Sources close to Trump suggest that he has softened towards his enemies since he barely dodged an assassin's bullet last year. His supporters may be crying out for Obama and Hillary Clinton to be criminally prosecuted but Trump seems unlikely to pursue such a path, even if he enjoys posting memes of Barack and Hillary behind bars.
Yet the legal hounding of Trump did result in several of his associates and advisers serving time in prison. Naturally, then, Trump's allies are now salivating at the possible indictment and conviction of figures such as John Brennan, the former head of the CIA under Obama, or James Comey, the former FBI director, or James Clapper, the former director of National Intelligence.
'We're going to be a banana republic unless we take care of business now,' says Trump's former chief strategist Steve Bannon, who also went to jail over a Trump-related charge last year. Bannon has called for 'rough, Roman justice' and this week he urged Bondi's department to 'stick the landing' or risk further disgruntlement within the Make America Great Again movement.

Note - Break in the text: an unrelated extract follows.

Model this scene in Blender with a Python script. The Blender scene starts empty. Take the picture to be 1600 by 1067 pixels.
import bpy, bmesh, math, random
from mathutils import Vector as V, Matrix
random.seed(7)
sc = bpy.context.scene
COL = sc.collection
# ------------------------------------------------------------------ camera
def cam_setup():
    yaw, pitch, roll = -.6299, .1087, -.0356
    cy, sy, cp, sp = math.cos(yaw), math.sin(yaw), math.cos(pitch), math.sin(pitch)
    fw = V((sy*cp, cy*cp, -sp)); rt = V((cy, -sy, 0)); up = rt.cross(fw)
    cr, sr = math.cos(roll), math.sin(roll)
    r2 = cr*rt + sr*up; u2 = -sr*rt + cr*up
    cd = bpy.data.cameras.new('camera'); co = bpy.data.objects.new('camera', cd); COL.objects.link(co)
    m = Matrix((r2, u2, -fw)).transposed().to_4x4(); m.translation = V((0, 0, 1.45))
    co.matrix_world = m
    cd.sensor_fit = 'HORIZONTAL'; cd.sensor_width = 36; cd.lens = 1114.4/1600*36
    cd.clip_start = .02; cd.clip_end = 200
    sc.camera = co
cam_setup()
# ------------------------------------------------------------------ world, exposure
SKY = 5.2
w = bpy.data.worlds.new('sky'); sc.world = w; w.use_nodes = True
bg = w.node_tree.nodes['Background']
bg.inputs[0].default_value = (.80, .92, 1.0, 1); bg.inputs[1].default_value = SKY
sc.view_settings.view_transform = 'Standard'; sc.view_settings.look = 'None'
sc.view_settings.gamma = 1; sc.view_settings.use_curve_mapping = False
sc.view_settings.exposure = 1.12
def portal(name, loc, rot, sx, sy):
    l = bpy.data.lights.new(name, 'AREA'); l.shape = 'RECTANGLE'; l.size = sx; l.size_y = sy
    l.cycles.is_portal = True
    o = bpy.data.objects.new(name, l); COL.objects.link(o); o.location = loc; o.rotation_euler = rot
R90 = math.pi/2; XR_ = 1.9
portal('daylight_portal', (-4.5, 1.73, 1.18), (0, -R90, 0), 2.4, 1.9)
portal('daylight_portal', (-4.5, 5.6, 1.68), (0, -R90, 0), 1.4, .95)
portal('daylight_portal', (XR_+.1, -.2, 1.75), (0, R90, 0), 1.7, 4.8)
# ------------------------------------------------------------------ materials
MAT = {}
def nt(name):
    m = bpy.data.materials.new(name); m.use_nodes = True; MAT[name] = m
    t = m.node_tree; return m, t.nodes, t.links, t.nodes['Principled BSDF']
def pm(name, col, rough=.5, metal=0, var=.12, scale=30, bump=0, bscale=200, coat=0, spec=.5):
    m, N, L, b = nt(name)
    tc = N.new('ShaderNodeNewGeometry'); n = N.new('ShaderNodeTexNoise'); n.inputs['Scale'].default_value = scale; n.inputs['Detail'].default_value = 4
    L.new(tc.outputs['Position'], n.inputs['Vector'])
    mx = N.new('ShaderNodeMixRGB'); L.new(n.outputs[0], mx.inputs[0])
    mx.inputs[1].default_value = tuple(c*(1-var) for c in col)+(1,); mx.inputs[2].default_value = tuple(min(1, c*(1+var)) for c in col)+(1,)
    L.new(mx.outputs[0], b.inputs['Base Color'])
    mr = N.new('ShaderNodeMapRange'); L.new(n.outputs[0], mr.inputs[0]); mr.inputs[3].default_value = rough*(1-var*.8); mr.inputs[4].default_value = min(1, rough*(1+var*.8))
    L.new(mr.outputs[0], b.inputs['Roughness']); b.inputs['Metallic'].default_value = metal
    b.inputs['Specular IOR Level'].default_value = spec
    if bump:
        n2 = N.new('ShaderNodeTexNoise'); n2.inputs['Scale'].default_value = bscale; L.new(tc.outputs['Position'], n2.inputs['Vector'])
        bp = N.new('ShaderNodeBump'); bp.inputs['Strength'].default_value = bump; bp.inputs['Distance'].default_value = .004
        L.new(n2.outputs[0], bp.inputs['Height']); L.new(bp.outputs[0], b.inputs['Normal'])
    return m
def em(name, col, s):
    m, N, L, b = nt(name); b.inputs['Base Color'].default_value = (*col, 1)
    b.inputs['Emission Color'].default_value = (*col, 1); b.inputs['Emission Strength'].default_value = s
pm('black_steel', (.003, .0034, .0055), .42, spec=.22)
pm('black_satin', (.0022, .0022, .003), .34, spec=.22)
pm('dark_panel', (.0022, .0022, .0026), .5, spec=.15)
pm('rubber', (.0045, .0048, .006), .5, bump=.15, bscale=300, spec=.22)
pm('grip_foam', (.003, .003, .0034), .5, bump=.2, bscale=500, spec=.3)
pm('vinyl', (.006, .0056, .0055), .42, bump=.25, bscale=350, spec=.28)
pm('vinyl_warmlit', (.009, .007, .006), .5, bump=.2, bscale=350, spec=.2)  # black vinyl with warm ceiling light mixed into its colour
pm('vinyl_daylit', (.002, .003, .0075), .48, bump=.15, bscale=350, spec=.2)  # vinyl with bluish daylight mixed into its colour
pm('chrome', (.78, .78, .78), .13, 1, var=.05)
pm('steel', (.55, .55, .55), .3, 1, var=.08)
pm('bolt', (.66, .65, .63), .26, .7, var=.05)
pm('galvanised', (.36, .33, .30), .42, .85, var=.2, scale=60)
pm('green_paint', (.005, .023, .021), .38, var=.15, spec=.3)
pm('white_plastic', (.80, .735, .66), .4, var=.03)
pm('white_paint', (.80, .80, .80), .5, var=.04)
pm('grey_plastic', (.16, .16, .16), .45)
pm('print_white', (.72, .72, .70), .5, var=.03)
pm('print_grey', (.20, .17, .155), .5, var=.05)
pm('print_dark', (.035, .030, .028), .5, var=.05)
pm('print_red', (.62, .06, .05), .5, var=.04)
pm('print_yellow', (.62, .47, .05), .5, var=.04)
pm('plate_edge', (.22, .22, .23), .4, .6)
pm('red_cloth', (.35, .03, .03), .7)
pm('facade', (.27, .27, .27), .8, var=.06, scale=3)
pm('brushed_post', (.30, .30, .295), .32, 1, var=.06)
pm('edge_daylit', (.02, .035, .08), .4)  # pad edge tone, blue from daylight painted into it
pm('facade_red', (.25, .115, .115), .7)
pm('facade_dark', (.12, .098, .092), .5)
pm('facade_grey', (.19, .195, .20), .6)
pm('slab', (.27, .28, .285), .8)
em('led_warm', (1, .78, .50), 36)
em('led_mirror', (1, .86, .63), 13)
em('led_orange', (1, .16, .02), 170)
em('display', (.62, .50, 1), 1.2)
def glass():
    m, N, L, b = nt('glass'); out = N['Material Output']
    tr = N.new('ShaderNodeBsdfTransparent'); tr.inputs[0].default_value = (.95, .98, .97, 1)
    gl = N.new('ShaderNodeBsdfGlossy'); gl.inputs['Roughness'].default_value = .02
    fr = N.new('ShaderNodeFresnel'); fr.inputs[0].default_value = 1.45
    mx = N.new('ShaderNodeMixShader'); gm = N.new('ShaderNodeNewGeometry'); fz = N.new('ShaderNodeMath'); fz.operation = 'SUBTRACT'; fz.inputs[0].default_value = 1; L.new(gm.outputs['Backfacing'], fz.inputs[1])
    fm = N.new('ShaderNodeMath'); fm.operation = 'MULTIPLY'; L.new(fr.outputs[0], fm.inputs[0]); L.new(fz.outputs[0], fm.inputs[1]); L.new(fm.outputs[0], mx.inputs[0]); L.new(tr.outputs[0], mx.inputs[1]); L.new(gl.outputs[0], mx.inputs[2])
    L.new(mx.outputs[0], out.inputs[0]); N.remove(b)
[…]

The use of a gymnastics metaphor is apt, since Bondi will have to pull off some impressive legal acrobatics in order to prosecute leading anti-Trump figures without being exposed herself at some point for weaponising the justice system. Whichever prosecutor she chooses must prove beyond reasonable doubt that Trump's opponents knowingly attempted to commit treason or some other serious crimes. Her Republican backers, meanwhile, will have to keep saying that the Democrats derailed Trump's first term with all their judicial wrangling at the same time as the Trump administration sets in motion a course of legal activities that seem certain to clog up his second term. There's no escape from Russiagate.